I'd like to say that Earplay's first concert of its 2007-2008 season, which took place at Herbst Theatre last Monday, had works of that intensity or caliber, but this sadly was not the case. Few of the six pieces, all by living composers, four of whom were present, had moments of seductive or emotive force that make great music. Instead, they mostly used modernist cliches. Bartók, Stravinsky, and Schoenberg were compelled to write the way they did, but most of the composers here — academics all — seemed to be just going through the motions. And that's a shame when you consider that Earplay, now in its 23rd year, has programmed pieces by heavy hitters like Witold Lutoslawski and Ralph Shapey. The biggest heavy hitters here were local light Wayne Peterson, and Peter Maxwell Davies, who has been considered a major player for years.

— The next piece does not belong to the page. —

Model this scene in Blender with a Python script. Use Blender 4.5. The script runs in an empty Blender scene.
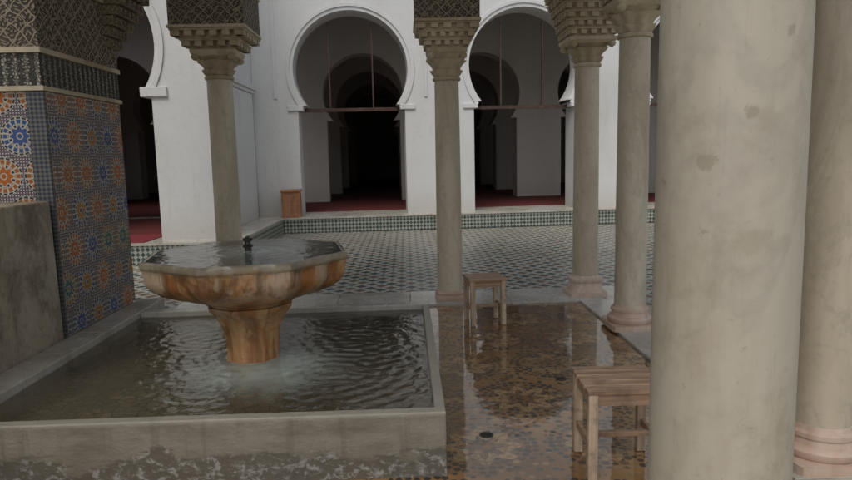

Davies' six-minute Economies of Scale (2002), for violin, clarinet, cello, and piano, encapsulated what was wrong with the concert. Although described by the composer in his program notes as a piece written to honor the Nobel-winning economist James Mirrlees, it didn't sound the least bit celebratory. Instead it came off as a dour exercise in postwar modernist techniques, which is sad, because Davies has written thrilling pieces like the famous Eight Songs for a Mad King (1969). Peterson's Duo (1993) for violin and piano, sounded difficult yet hardly captivating, and you shouldn't have to read a composer's program notes to hear what he did with bebop standards by Bill Evans and Errol Garner.